Thursday, October 9, 2014

Trust

It started out with a mood swing of hers, then it went downhill from there I guess. Its tormenting, to see the one you love be dazzled by her emotions and suffer because there is a constant battle in her heart. Makes you feel useless, because you can never help in that situation as it is a battle that she must face herself. Her turmoils and the emotions that she expresses on social media really gets to you sometimes, it makes you wonder and it makes you question yourself whether what you are doing is right or not. Having received many unseen blows from her to my heart, it starts to fonder and become weak itself. I may not be who i used to be in the past where i just loved her unconditionally, foolishly. In a sense, i have grown from whom i used to be and this growth of mine scares me as i am afraid that i am unable to love her the way i used to.

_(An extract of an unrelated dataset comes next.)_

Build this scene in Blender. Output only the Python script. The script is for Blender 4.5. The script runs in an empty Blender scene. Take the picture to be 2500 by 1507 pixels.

Blows to the heart are indeed fatal, its a scar that can never be healed and it will always stay with you till you breath your last. It might be due to these blows, that i start to doubt her words and her actions, which i hate doing. I don't want to doubt my beloved but at times my heart just gives in and i will be thrown into suspicion of each and every little things she does. I guess this is something in which i need to put into control, as the very basic foundation in a solid relationship to me is mutual trust, without that trust in your partner, you can never proceed on with the next milestone in your relationship. I love her, and for that i shall curb this very problem of mine. After sorting things out with her about this, she told me that she too, faces a problem which is having a split personality. Another entity residing inside of her that is constantly in a battle with her true self. It is going to be a tough journey ahead of us, but i am glad that in the end, we are going through this journey side by side, hand in hand.

Love can overcome every obstacle, but make sure the one you love is the right one for you.